La desagregación de los datos macroeconómicos es casi un imposible. Pero, en vez de concluir que algo perverso hay en la agregación y que la clave está en interpretar tendencias aunque suene insuficiente políticamente, es decir, electoralmente, lo habitual es quedarse en discusiones técnicas, y dejar claro que sin agregación no sale el sol por las mañanas.
Nos encontramos en un momento de incertidumbre desbocada, de miedo dual: inducido y real, de nubarrones en el cielo y en el horizonte. Es decir, vivimos en el caldo de cultivo del auge del nacionalismo.
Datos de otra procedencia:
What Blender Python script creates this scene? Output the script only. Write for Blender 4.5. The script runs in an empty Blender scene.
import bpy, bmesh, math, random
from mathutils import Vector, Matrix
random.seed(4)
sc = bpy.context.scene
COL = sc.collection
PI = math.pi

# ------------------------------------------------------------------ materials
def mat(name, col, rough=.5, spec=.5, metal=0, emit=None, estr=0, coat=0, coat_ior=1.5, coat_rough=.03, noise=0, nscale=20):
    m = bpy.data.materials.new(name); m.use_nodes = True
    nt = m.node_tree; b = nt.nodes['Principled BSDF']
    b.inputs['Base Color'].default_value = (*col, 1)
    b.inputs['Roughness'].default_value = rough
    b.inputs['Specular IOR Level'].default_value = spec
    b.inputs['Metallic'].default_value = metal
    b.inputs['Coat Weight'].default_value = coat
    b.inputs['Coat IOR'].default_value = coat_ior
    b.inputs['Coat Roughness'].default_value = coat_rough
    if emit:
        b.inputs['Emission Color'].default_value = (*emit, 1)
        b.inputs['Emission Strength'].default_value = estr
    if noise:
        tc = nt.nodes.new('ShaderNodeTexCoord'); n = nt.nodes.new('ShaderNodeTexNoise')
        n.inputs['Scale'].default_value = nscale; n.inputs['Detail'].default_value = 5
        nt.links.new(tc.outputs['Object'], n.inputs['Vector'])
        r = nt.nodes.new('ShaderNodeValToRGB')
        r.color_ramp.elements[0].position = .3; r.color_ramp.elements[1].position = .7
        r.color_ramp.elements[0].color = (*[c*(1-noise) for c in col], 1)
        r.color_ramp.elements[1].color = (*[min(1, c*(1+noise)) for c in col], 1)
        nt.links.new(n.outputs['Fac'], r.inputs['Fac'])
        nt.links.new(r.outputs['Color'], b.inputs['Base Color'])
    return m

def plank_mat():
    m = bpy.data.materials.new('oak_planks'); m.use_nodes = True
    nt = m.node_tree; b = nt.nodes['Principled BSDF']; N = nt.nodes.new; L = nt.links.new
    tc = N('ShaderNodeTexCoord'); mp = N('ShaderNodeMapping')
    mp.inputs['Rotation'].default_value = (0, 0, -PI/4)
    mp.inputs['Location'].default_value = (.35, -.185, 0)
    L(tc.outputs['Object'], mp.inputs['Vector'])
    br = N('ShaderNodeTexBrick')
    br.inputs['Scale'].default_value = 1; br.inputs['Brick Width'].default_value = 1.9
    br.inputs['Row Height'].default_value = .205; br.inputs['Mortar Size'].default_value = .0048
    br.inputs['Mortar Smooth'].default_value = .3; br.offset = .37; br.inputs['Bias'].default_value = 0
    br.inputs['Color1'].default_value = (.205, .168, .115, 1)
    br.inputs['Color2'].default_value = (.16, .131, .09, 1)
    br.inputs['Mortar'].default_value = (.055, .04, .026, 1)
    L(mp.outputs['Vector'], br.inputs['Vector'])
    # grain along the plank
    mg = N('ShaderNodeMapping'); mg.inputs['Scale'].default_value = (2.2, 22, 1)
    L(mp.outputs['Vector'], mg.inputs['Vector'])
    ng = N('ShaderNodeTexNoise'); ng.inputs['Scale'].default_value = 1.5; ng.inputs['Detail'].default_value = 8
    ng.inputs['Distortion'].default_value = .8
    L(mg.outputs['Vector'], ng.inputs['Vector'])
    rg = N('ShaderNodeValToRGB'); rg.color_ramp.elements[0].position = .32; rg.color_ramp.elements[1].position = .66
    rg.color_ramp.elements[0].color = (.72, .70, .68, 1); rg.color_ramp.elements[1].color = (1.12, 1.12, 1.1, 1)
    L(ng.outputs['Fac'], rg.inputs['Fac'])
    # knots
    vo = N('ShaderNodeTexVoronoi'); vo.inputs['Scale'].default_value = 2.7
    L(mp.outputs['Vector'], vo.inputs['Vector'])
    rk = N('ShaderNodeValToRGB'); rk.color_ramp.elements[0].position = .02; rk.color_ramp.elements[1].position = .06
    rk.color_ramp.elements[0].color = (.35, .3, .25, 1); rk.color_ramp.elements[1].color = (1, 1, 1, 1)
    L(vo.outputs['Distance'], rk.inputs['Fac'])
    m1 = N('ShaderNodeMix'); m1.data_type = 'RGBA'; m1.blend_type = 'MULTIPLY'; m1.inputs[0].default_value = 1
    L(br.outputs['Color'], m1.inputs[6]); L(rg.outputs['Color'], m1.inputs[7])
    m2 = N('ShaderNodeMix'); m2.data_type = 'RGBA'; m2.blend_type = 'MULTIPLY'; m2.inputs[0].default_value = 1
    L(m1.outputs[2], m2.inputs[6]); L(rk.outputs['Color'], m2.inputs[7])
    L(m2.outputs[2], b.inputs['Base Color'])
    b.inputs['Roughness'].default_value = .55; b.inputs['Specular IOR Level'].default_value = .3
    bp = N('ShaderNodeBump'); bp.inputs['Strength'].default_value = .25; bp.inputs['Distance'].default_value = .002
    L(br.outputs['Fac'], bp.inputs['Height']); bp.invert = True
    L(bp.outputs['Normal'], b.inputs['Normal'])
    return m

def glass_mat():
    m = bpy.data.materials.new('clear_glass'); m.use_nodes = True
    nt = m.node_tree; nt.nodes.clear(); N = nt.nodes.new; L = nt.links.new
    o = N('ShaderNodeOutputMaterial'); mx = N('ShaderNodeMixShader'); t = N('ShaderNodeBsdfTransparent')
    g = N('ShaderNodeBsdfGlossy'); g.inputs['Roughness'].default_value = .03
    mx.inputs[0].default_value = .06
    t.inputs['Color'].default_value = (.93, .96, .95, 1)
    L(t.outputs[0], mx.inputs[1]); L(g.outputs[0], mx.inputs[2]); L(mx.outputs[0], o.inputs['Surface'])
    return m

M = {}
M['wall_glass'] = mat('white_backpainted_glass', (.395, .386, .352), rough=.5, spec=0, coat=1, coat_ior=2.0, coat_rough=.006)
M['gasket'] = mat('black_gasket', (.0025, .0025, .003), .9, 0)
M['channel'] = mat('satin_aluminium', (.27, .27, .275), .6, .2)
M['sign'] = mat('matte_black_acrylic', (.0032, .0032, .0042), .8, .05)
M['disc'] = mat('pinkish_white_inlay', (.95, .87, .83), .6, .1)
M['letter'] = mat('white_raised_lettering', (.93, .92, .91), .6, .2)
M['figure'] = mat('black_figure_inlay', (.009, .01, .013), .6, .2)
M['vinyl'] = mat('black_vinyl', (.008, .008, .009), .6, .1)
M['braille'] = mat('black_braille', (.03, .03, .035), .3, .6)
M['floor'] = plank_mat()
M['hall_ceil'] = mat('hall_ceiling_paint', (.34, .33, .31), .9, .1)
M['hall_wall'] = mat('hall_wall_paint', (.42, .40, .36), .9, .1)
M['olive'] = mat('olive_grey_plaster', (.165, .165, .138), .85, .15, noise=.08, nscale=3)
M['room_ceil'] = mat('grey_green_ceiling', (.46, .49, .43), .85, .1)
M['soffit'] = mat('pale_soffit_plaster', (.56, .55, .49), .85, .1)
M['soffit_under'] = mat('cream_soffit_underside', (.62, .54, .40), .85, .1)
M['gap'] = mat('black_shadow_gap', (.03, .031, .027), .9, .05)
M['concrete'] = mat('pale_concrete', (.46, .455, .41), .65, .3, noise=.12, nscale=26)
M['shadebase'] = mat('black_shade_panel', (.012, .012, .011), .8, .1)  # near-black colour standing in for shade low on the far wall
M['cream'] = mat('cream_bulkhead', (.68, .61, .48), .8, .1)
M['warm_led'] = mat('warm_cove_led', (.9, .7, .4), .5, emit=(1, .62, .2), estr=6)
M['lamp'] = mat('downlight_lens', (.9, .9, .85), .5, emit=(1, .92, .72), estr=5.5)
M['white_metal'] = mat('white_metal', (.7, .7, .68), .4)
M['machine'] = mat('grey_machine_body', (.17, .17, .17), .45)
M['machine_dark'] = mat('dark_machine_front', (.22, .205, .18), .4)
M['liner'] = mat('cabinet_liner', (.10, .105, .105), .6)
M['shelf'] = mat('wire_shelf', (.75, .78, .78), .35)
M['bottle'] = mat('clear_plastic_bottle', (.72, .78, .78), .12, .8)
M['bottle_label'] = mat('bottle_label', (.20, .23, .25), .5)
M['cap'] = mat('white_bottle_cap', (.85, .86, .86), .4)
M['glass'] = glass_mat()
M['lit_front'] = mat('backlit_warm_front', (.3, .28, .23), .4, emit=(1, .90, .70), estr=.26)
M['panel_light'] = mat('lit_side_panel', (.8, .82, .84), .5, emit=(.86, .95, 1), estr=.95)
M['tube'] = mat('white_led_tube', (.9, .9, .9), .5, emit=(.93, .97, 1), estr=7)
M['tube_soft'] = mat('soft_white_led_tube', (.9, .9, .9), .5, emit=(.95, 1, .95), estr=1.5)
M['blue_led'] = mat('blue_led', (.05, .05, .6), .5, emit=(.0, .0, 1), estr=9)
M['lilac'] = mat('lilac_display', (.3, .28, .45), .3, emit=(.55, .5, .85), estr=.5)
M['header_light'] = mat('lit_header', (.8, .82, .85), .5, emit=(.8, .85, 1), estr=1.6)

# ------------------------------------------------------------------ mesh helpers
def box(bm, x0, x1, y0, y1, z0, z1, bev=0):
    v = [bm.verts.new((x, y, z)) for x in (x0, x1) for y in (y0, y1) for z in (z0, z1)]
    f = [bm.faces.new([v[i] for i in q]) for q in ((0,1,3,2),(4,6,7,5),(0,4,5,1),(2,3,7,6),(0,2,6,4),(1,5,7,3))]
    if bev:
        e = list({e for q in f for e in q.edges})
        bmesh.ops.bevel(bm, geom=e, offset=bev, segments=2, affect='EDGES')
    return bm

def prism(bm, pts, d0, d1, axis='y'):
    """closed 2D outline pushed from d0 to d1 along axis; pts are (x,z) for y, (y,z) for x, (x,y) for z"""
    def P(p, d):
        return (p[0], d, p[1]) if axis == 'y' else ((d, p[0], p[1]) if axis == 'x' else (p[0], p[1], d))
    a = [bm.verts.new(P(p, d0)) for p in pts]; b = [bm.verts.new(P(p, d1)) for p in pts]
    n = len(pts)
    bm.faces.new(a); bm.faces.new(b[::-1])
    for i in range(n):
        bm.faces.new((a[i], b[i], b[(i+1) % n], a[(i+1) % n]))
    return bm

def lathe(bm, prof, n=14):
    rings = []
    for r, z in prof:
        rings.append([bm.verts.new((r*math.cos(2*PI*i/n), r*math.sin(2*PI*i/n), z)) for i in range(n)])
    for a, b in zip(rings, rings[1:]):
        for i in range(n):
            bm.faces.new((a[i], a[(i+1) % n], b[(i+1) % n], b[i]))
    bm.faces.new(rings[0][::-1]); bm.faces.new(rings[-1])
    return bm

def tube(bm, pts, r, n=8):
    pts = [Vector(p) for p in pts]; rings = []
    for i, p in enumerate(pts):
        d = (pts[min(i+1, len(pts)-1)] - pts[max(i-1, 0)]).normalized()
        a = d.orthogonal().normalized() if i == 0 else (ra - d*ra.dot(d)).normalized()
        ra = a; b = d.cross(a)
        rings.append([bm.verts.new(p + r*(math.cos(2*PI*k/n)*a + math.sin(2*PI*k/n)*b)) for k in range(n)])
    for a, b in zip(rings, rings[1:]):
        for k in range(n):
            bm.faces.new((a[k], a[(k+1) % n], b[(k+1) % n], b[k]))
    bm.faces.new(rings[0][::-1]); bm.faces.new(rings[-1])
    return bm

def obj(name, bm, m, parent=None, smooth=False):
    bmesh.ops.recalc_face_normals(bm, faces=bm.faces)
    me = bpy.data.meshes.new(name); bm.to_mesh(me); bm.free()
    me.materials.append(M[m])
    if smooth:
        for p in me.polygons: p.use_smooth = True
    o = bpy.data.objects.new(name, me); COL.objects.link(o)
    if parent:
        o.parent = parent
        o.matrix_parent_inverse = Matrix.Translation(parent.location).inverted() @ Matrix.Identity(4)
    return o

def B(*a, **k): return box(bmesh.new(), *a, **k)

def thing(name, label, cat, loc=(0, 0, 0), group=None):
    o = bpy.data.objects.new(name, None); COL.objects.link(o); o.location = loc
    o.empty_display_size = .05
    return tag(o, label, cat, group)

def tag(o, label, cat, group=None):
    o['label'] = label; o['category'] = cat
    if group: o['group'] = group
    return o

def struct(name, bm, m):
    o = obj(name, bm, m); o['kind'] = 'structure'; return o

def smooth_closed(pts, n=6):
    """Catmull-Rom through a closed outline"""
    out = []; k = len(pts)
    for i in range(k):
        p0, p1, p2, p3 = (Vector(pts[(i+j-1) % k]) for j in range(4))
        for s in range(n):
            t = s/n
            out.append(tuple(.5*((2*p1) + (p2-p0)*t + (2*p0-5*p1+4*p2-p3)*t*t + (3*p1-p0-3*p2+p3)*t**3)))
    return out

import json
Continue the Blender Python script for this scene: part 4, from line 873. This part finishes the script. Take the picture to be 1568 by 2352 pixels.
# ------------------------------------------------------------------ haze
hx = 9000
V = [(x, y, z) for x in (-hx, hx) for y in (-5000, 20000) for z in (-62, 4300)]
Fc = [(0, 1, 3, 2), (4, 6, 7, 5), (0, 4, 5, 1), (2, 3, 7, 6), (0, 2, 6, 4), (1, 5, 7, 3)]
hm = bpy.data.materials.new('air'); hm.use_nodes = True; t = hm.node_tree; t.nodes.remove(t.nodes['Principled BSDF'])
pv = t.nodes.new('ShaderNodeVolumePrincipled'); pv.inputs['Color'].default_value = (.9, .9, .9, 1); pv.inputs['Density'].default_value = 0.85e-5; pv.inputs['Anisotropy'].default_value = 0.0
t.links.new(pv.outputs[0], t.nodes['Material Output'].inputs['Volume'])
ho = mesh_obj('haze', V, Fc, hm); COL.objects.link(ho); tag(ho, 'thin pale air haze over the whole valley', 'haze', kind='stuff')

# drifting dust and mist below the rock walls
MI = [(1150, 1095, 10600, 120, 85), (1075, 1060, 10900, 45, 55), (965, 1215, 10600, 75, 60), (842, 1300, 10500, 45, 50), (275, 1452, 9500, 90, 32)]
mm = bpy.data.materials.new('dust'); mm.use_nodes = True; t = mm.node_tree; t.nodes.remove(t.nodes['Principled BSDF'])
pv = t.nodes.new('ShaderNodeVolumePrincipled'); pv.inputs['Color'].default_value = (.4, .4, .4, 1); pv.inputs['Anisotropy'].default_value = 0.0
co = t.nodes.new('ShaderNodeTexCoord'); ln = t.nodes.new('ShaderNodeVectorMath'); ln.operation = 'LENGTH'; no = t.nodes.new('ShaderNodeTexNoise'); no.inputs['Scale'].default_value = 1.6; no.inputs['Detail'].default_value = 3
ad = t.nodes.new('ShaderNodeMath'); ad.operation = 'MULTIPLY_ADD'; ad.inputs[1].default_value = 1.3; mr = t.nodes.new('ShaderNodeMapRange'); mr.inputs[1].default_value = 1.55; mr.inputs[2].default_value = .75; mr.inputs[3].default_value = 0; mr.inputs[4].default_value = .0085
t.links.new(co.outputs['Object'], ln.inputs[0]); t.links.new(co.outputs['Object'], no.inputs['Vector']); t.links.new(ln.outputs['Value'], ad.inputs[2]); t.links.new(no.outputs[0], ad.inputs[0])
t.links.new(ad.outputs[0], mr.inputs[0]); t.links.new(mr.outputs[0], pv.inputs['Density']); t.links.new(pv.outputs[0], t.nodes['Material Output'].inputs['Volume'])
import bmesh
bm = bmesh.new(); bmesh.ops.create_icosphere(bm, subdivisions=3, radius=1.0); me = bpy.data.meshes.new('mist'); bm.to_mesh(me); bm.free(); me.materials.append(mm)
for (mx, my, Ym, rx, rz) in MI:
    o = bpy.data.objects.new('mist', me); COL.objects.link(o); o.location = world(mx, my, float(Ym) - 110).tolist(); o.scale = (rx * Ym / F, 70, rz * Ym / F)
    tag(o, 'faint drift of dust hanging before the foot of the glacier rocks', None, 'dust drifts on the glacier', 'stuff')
Un nacionalismo millenial nutrido por independentistas, indignados y anticapitalistas que se cuestionan si estamos ante el fin de la globalización, o ante una versión ralentizada, la “slowbalización”, frente al “exceso globalizador” del pasado.
Pero, tanto la aceleración como la desaceleración guiadas por el miedo no son buenas. Las necesidades de las personas son las que deberían marcar el ritmo. ¿Y qué hacemos con la limitación a la energía rusa? ¿Globalizamos o no? La respuesta es clara: poner los valores por delante y ser consecuentes con la defensa de la libertad. Tal vez no sabemos quién está detrás de Zelensky. Pero sí sabemos detrás de qué actos está Putin. Y eso es más que suficiente para elegir bando. Globalicémonos y emancipémonos del tirano.